The Fool has traces of Skill on his fingers from an accidental encounter with Verity's Skill-coated arms. First silver, it fades to grey, allowing the Fool to know the history of anything he touches with those fingers, which lends him great abilities with wood carving . He also leaves his fingerprints on Fitz's wrist, creating a faint Skill-link between them, that was also a result of the Fool's visioning the scene in the town square, and seeing herself with the rooster crown, which he/she eventually claims for herself as Amber during The Liveship Traders Trilogy.

It is said that the Fool knows everything before it happens and that he knows if anyone, anywhere speaks of him. Others say it is just his great love of saying 'I warned you so!' and that he takes his most obscure sayings and twists them into prophecies.

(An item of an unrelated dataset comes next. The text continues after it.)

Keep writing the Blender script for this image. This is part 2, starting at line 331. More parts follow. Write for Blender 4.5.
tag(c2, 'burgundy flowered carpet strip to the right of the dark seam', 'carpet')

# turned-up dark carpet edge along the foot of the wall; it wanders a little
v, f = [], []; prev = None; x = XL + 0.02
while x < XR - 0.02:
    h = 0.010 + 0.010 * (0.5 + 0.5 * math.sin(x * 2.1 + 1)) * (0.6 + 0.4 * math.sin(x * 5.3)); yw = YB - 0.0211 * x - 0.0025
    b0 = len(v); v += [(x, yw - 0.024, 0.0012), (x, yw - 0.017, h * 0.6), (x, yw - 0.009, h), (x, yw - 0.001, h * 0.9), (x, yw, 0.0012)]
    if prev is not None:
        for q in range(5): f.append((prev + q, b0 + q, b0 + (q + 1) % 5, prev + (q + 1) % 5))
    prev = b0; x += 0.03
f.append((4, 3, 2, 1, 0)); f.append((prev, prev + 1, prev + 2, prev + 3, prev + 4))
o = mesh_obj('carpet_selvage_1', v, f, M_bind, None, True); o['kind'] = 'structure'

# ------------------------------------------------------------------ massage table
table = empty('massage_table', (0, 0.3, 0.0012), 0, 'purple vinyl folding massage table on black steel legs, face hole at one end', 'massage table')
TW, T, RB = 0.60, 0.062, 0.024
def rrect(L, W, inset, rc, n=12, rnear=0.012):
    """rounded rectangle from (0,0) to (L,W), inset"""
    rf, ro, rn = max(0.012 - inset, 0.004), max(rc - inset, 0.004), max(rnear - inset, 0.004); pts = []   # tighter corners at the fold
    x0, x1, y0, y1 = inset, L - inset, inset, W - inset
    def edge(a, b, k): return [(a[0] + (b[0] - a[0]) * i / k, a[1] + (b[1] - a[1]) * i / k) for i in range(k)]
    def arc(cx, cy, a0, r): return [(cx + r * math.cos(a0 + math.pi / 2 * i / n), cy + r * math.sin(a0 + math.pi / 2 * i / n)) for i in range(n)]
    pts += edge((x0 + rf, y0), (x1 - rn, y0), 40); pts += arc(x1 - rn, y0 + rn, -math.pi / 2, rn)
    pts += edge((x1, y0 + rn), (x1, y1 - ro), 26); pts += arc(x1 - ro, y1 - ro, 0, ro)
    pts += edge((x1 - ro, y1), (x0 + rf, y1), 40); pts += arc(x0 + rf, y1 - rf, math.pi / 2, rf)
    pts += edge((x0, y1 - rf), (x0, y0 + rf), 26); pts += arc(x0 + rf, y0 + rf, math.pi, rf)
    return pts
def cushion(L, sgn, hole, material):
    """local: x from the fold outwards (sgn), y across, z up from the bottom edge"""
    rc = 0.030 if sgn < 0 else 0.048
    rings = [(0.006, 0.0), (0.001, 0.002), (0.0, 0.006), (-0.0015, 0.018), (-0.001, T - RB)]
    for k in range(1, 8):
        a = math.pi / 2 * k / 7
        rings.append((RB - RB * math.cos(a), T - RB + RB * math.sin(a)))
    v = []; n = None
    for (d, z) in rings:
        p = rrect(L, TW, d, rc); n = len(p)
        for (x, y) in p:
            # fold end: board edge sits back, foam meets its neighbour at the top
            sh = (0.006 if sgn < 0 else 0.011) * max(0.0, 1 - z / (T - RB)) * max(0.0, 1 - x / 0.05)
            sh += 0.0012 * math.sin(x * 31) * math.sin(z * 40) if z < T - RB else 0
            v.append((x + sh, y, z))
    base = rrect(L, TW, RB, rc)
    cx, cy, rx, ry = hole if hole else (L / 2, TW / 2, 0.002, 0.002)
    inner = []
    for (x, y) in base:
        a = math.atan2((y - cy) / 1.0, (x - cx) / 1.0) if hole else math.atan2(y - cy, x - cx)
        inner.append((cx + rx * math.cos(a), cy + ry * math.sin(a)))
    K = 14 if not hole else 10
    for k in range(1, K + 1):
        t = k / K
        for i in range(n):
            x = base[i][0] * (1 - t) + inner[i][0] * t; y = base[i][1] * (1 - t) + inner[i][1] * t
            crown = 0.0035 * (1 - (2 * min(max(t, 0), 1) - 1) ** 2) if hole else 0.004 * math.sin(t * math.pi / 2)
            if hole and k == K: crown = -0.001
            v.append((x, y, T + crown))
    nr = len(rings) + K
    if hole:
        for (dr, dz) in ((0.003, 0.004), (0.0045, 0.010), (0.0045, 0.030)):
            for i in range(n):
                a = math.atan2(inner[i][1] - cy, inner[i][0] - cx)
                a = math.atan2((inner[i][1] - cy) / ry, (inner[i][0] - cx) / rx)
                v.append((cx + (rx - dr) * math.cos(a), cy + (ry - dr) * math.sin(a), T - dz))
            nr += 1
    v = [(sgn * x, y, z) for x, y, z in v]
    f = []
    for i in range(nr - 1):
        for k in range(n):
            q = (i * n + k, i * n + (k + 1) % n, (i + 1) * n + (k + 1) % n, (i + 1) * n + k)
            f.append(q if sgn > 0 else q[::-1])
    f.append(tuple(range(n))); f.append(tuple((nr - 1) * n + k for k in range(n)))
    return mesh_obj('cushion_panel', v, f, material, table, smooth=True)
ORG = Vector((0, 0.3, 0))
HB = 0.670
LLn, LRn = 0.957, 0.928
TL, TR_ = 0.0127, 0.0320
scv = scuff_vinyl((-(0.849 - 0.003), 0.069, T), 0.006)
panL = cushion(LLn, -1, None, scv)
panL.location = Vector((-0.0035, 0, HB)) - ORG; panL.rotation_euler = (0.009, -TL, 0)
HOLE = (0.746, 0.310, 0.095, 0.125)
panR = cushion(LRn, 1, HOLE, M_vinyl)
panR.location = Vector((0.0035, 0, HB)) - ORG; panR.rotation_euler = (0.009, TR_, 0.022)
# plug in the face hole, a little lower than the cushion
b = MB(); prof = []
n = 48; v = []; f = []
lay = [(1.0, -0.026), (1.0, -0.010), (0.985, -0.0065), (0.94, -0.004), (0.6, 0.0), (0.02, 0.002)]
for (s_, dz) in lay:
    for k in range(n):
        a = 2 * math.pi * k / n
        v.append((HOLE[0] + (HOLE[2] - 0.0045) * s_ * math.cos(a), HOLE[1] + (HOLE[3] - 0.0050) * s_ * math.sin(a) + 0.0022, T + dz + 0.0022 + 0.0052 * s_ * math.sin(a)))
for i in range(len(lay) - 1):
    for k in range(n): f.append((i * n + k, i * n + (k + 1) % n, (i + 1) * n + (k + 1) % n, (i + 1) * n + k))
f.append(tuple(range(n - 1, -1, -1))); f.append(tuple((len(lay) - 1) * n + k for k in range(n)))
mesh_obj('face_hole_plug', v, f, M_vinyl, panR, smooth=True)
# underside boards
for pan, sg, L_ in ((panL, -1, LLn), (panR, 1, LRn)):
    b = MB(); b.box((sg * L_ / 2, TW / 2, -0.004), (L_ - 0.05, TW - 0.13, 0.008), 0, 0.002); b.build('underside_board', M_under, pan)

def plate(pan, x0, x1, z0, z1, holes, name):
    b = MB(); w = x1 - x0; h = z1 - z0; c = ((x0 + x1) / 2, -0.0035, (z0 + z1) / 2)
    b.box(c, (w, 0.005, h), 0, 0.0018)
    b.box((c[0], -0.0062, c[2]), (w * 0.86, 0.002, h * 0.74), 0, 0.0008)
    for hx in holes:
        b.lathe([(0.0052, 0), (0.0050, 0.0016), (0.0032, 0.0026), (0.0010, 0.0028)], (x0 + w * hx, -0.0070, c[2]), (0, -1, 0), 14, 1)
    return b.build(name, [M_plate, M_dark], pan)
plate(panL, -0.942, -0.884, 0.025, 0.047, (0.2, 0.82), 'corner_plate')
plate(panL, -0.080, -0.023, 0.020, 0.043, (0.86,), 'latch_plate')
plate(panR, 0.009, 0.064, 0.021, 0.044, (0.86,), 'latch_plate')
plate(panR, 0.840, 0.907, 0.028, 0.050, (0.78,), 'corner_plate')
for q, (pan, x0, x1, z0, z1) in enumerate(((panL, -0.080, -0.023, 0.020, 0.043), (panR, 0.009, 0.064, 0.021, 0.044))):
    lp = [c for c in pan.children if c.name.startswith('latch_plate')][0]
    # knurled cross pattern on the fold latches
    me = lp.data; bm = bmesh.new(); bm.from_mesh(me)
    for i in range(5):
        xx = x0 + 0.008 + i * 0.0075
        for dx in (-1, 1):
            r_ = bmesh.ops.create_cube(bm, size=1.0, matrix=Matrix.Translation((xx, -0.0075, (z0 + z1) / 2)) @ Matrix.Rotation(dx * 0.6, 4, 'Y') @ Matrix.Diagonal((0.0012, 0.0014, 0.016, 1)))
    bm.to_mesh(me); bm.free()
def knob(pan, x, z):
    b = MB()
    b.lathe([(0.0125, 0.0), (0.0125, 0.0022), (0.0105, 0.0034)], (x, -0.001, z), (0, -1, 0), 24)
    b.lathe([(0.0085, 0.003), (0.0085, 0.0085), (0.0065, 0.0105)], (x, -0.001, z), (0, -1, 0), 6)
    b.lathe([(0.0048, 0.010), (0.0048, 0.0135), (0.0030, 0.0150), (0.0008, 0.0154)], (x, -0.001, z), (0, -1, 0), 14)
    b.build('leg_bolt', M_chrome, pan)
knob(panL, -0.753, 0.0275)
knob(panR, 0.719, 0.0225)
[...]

Perhaps sometimes this has been so, but in many a well-witnessed cases, he has predicted, however obscurely, events that later came to pass. The Fool came to Buckkeep in the seventeenth year of King Shrewd's reign, but from where has always been a common question amongst the citizens of the keep. Many stories have arisen, one being that he was captive of the Red Ship raiders and Bingtown traders seized him from them. Another is that the Fool was found as a baby upon a small boat shielded from the sun by a parasol of sharkskin and cushioned on a bed of heather and lavender.

The Fool describes himself as having many facets, and masquerades as different characters through the Farseer, Liveship Trader, and Tawny Man trilogies. At turns, he is seen as the beadworker Amber and the foppish Lord Golden.

The Fool at times cruelly embarrasses Fitz, but is also closer to him than any other person. The Fool tells Fitz, if obscurely, about his origin, something no one else knows. The Fool says that he was born on an island very far to the south from the Six Duchies, and is unique, even to his kind.

The Tawny Man Trilogy

During the events of the Tawny Man Trilogy, he is confronted by Fitz, who is disturbed by rumours that he and the Fool's love for each other go farther then friendship. The Fool admits to him that his love for Fitz has no bounds, and distances himself away from Fitz when he tells that he would never want to bed him. Soon after, Fitz confronts the Fool again. This time he is worried about the Narcheska's tattoos, and the Fool reluctantly shows Fitz his own tattoos. The Fool says that he was given them by the same people that cherished him, on The Pale Woman's bidding. the Fool after accomplishing his mission, is tortured to the death by the Pale Woman, who is the false White Prophet, by being beaten, and having a large part of the skin of his back, containing the Pale Woman's dragon tattoo, removed. Fitz searches the Pale Woman's stronghold to find the Fool's body and takes him to relative safety via a Skill-pillar. On the other side, in the Stone Garden, he resurrects the Fool by using the Wit to draw the Fool's spirit away from the rooster crown, where it fled to, and re-construct the Fool's body. Fitz then brings the Fool to Prilkop (the Black Man) on Aslevjal, one of the Fool's kind, whose skin is completely black, as one day the Fool's skin will become. Prilkop was the White Prophet of an earlier Age, that ended with the cataclysm in which the Elderlings and Dragons were destroyed. He had waited on Aslevjal for the next White Prophet, that having been his last vision of the future. The Fool and Prilkop decide to return to their homeland to share all they had learned as Prophets. It is implied that at some point in the future, Fitz and the Fool will again be reunited.